O pântano mais extenso dos Estados Unidos é cenário de um dos maiores esforços de reabilitação ecológica do mundo. Mas o tempo urge e o aquecimento global põe em risco um ecossistema subtropical no qual convivem mais de 2.000 espécies de animais e plantas.
A primeira ameaça vem do mar. Os Everglades, como todo o sul da Flórida, são quase planos, o que os torna muito vulneráveis à elevação do nível dos oceanos, uma das maiores consequências do aumento das temperaturas.
A entrada de água salgada no pântano pode ter efeitos nefastos. A região armazena e filtra a água da que dependem os cerca de 21 milhões de habitantes da Flórida. Uma vez que o sal entra neles, os aquíferos podem ficar quase perdidos.
Ao problema de abastecimento, soma-se o risco de que a água salgada acabe com hábitats-chave para o equilíbrio da fauna e da flora na região.
A intensificação de secas e a redução das precipitações, outras consequências das mudanças climáticas, também são motivos de preocupação.
"Ao se tratar de uma grande turfeira que acumulou matéria orgânica com o passar do tempo, este ecossistema sequestrou enormes quantidades de carbono" em seus solos, explica Steve Davis, chefe científico da Fundação Everglades, uma ONG que trabalha na proteção do pântano.
Mas a falta d'água não só põe fim à captura de carbono, mas também provoca a liberação na atmosfera do que estava armazenado no solo. Um duplo desastre climático.
- Um projeto bilionário -
Gimenez põe os óculos de sol, amarra um lenço na cabeça e pula descalço no aerobarco. A embarcação dá a partida e se desloca veloz por uma pradaria onde a água parece se esconder entre a vegetação. É como se flutuasse sobre o mato.
"Este é um lugar incrível e é único no mundo", afirma.
Durante centenas de anos, a água acumulada ao norte dos Everglades na estação chuvosa moldou esta paisagem, ao atravessá-lo muito devagar, sugerindo a escassa inclinação do terreno.

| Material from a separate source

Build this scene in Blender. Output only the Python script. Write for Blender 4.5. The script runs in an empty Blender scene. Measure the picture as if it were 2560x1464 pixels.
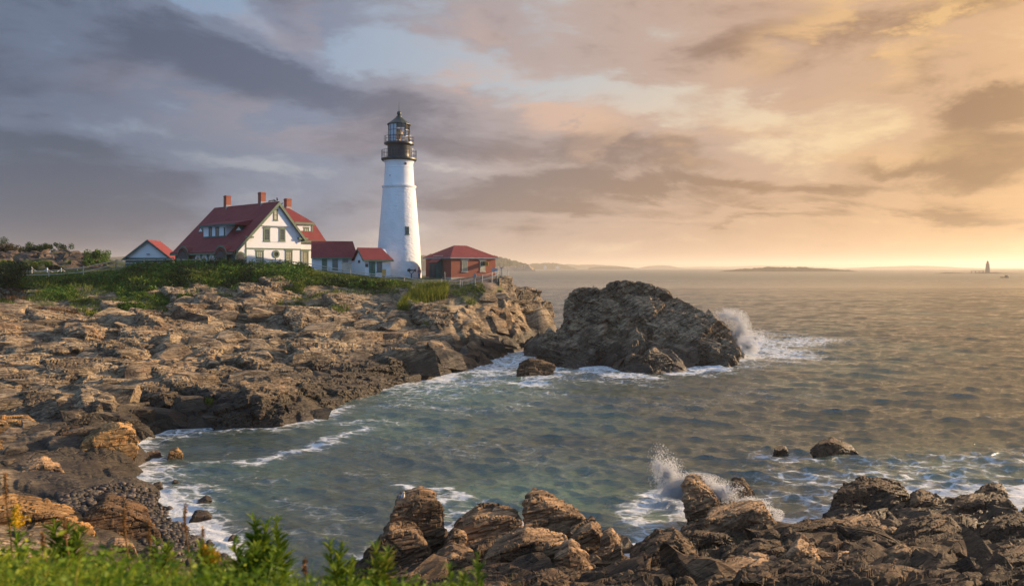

Mas no último século, as autoridades desviaram seu curso natural para permitir o crescimento urbano e agrícola do sudoeste e do sudeste da Flórida. E ao fazê-lo, alteraram o ecossistema de mais de 6.000 km2, fragilizando-o perante as ameaças das mudanças climáticas.
No ano 2000, o Congresso dos Estados Unidos aprovou um projeto, financiado em partes iguais pelo estado da Flórida e o governo federal, para reabilitar a área. Seu custo inicial era de 7,8 bilhões de dólares.
O objetivo era "armazenar água, limpá-la e dirigi-la da forma mais natural ao Parque Nacional", explica Davis.
Para consegui-lo, cientistas conceberam um sistema complexo de canais, diques, represas e bombas d'água.
Também projetaram marismas artificiais, plantadas para filtrar as águas e livrá-las de nutrientes que danificam o pântano.
E em paralelo foram elevados trechos de estradas que bloqueavam o fluxo d'água para o Parque, declarado reserva da biosfera pela Unesco em 1976.
"A restauração dos Everglades é um modelo para outros ecossistemas, sejam pântanos como o Pantanal ou estuários como a baía de Chesapeake", no nordeste dos Estados Unidos, afirma Davis.
"Temos o mesmo tipo de problemas. Trata-se de assegurar a quantidade adequada de água limpa que se move através do ecossistema", explica.
- Atrasos -
Os efeitos da reabilitação já podem ser notados. Davis desce do barco, afunda as mãos na água clara e tira uma gosma escura do fundo. É o perifíton, uma mistura de algas, bactérias e micróbios, cuja presença indica boa qualidade da água.
Apesar dos avanços, apenas um dos 68 projetos principais do plano original do ano 2000 está totalmente terminado.
Os atrasos se devem, sobretudo, à falta de financiamento do governo federal.
Segundo a Fundação Everglades, até o momento foram gastos entre 4 e 5 bilhões de dólares no projeto de restauração, dos quais a Flórida aportou 70% e Washington, apenas 30%.
A urgência provocada pelas mudanças climáticas pode dar, no entanto, um impulso definitivo ao resgate.
O presidente americano, Joe Biden, incluiu 350 milhões de dólares para a reabilitação dos Everglades em seus orçamentos de 2022, 100 milhões a mais do que em 2021.
E o governador do estado, Ron DeSantis, assinou em abril um acordo com o Corpo de Engenheiros do Exército americano para a construção de um reservatório a oeste de Palm Beach, que custará 3,4 bilhões de dólares.
Essa represa, do tamanho da ilha de Manhattan, "armazenará muita água que irá para o sul, reidratará o pântano, recarregará os aquíferos e fará retroceder o aumento do nível do mar", assegura Davis.